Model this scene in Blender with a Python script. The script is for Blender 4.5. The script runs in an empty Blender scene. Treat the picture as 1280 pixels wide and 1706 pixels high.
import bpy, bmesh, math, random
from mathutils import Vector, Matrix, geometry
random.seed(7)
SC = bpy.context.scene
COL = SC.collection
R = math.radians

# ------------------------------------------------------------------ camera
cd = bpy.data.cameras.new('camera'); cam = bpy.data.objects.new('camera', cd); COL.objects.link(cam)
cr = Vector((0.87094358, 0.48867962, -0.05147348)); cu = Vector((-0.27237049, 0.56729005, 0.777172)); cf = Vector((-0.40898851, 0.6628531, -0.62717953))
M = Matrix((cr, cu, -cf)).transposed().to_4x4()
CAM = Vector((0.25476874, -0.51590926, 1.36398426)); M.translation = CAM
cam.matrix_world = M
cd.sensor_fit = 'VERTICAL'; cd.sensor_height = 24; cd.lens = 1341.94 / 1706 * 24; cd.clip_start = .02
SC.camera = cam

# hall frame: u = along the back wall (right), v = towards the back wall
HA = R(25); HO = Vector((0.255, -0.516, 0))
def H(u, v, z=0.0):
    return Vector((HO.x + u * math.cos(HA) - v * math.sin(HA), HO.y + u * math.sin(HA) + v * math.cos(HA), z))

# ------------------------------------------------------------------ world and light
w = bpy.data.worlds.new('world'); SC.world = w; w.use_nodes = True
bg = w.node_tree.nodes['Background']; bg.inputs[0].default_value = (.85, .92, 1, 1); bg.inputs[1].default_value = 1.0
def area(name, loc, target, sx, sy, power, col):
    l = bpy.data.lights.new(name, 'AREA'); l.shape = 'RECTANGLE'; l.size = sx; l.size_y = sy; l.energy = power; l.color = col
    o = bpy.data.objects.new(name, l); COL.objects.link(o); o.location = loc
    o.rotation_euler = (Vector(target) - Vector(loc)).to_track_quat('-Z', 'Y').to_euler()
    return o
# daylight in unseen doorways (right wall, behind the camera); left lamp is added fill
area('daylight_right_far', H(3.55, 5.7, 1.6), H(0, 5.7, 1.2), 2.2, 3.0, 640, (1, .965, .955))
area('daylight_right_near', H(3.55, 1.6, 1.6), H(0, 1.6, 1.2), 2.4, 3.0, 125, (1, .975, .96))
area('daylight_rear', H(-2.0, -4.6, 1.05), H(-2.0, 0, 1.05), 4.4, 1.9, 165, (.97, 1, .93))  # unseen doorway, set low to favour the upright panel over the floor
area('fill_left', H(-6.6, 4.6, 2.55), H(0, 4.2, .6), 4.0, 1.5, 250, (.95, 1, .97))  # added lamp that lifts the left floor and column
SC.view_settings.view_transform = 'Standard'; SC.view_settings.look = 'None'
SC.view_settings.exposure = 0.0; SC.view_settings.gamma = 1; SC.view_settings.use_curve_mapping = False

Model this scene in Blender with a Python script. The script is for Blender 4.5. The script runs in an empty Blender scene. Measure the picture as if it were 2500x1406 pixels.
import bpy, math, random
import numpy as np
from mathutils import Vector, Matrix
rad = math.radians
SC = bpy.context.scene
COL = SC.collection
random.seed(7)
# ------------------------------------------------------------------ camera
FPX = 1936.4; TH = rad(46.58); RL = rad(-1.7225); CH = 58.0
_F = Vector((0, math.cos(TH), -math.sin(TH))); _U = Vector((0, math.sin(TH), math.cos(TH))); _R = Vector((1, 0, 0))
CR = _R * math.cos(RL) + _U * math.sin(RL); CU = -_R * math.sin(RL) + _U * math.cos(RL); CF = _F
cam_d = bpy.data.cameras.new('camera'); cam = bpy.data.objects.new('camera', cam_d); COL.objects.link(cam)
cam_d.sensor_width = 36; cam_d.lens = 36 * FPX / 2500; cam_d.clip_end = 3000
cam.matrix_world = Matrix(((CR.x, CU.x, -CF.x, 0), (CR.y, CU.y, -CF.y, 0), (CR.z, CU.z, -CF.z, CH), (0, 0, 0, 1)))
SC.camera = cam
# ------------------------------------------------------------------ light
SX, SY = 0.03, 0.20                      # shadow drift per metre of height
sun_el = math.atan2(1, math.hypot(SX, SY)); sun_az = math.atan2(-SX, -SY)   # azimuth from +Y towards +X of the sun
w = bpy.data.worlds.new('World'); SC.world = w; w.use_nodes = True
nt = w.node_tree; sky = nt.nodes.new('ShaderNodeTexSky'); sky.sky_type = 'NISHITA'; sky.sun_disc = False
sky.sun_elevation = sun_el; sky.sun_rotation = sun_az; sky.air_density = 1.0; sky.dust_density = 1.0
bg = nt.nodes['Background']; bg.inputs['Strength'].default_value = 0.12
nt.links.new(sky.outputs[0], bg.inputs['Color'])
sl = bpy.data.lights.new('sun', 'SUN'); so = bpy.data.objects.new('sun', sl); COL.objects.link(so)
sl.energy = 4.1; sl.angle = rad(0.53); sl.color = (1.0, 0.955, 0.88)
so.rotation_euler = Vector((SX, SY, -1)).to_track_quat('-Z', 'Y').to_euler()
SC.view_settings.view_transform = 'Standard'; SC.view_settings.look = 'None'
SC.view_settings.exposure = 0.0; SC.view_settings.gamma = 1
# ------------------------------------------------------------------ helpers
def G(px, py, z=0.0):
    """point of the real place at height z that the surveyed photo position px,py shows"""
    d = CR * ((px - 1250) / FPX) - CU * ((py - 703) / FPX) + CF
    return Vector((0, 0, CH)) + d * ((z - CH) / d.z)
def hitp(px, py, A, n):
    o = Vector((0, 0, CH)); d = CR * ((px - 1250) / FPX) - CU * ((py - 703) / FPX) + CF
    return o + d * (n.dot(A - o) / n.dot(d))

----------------

CHALLENGE:
Repeat exactly, please, each line from the beginning of the data through the line with "R = math.radians" in it, and only those lines.

WRITTEN ANSWER:
Model this scene in Blender with a Python script. The script is for Blender 4.5. The script runs in an empty Blender scene. Treat the picture as 1280 pixels wide and 1706 pixels high.
import bpy, bmesh, math, random
from mathutils import Vector, Matrix, geometry
random.seed(7)
SC = bpy.context.scene
COL = SC.collection
R = math.radians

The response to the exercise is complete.